• **Supplied data**:
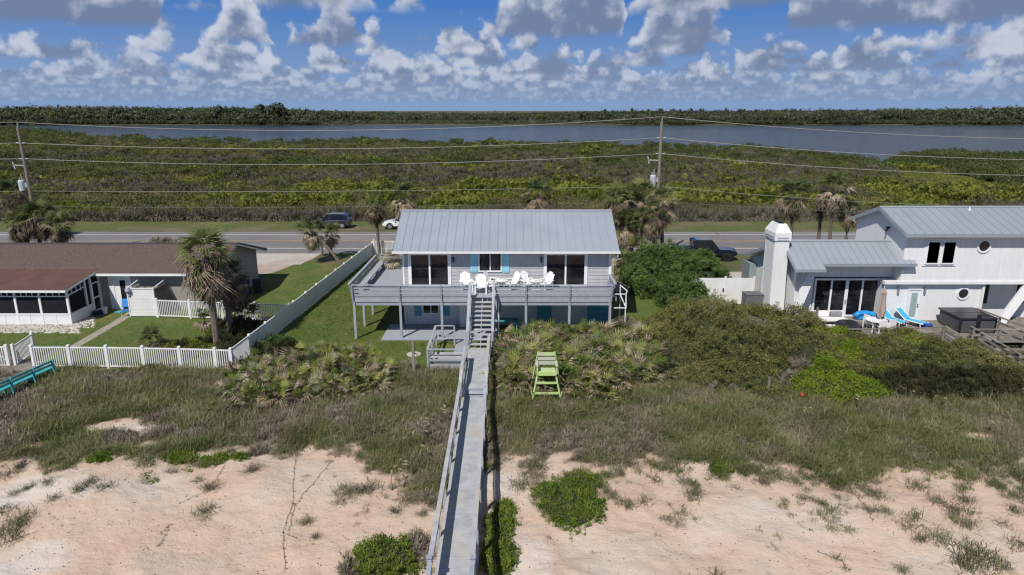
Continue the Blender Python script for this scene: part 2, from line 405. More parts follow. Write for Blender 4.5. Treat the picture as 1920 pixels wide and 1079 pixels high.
# ================================================================== SETTING
# ---- shore of the lagoon, as a line of bearings and distances
_sh = [(-900,238),(-300,238),(0,241),(60,244),(170,256),(330,262),(500,266),(600,266),(740,265),(900,266),(1000,267),(1200,273),(1350,277),(1450,282),(1560,292),(1615,303),(1655,312),(1670,303),(1692,294),(1745,291),(1920,295),(2500,300)]
_sp = [at(a, b, -0.6) for a, b in _sh]
_su = np.array([p.x/p.y for p in _sp]); _sy = np.array([p.y for p in _sp])
def shore(u): return np.interp(u, _su, _sy)
FAR_SHORE = 735.0
def ground_z(x, y):
    z = zg(x, y); u = x/np.maximum(y, 1)
    s = shore(u) + (fbm(x, y, 30, 4, 3)-.5)*10
    lake = sm(-4, 6, y - s)*sm(FAR_SHORE+6, FAR_SHORE-6, y + (vnoise(x, y*0, 60, 3)-.5)*16)
    lake = np.where(y > 150, lake, 0)
    z = z*(1-lake) + -4.0*lake
    return z

def grid_mesh(name, xs, ys, zs, m, attr=None):
    ny, nx = xs.shape
    me = bpy.data.meshes.new(name)
    v = np.stack([xs, ys, zs], -1).reshape(-1, 3)
    i = np.arange(ny*nx).reshape(ny, nx)
    q = np.stack([i[:-1,:-1], i[:-1,1:], i[1:,1:], i[1:,:-1]], -1).reshape(-1, 4)
    me.vertices.add(len(v)); me.vertices.foreach_set('co', v.ravel())
    me.loops.add(q.size); me.loops.foreach_set('vertex_index', q.ravel().astype(np.int32))
    me.polygons.add(len(q)); me.polygons.foreach_set('loop_start', (np.arange(len(q))*4).astype(np.int32))
    me.update(); me.validate()
    me.polygons.foreach_set('use_smooth', [True]*len(q))
    if attr is not None:
        for k, d in attr.items():
            a = me.attributes.new(k, 'FLOAT', 'POINT'); a.data.foreach_set('value', d.ravel().astype(float))
    me.materials.append(m)
    o = bpy.data.objects.new(name, me); sc.collection.objects.link(o); o['kind'] = 'structure'; return o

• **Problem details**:
Give the data above again in full and unchanged, skipping the pictures.

• **Reply to the exercise**:
Continue the Blender Python script for this scene: part 2, from line 405. More parts follow. Write for Blender 4.5. Treat the picture as 1920 pixels wide and 1079 pixels high.
# ================================================================== SETTING
# ---- shore of the lagoon, as a line of bearings and distances
_sh = [(-900,238),(-300,238),(0,241),(60,244),(170,256),(330,262),(500,266),(600,266),(740,265),(900,266),(1000,267),(1200,273),(1350,277),(1450,282),(1560,292),(1615,303),(1655,312),(1670,303),(1692,294),(1745,291),(1920,295),(2500,300)]
_sp = [at(a, b, -0.6) for a, b in _sh]
_su = np.array([p.x/p.y for p in _sp]); _sy = np.array([p.y for p in _sp])
def shore(u): return np.interp(u, _su, _sy)
FAR_SHORE = 735.0
def ground_z(x, y):
    z = zg(x, y); u = x/np.maximum(y, 1)
    s = shore(u) + (fbm(x, y, 30, 4, 3)-.5)*10
    lake = sm(-4, 6, y - s)*sm(FAR_SHORE+6, FAR_SHORE-6, y + (vnoise(x, y*0, 60, 3)-.5)*16)
    lake = np.where(y > 150, lake, 0)
    z = z*(1-lake) + -4.0*lake
    return z

def grid_mesh(name, xs, ys, zs, m, attr=None):
    ny, nx = xs.shape
    me = bpy.data.meshes.new(name)
    v = np.stack([xs, ys, zs], -1).reshape(-1, 3)
    i = np.arange(ny*nx).reshape(ny, nx)
    q = np.stack([i[:-1,:-1], i[:-1,1:], i[1:,1:], i[1:,:-1]], -1).reshape(-1, 4)
    me.vertices.add(len(v)); me.vertices.foreach_set('co', v.ravel())
    me.loops.add(q.size); me.loops.foreach_set('vertex_index', q.ravel().astype(np.int32))
    me.polygons.add(len(q)); me.polygons.foreach_set('loop_start', (np.arange(len(q))*4).astype(np.int32))
    me.update(); me.validate()
    me.polygons.foreach_set('use_smooth', [True]*len(q))
    if attr is not None:
        for k, d in attr.items():
            a = me.attributes.new(k, 'FLOAT', 'POINT'); a.data.foreach_set('value', d.ravel().astype(float))
    me.materials.append(m)
    o = bpy.data.objects.new(name, me); sc.collection.objects.link(o); o['kind'] = 'structure'; return o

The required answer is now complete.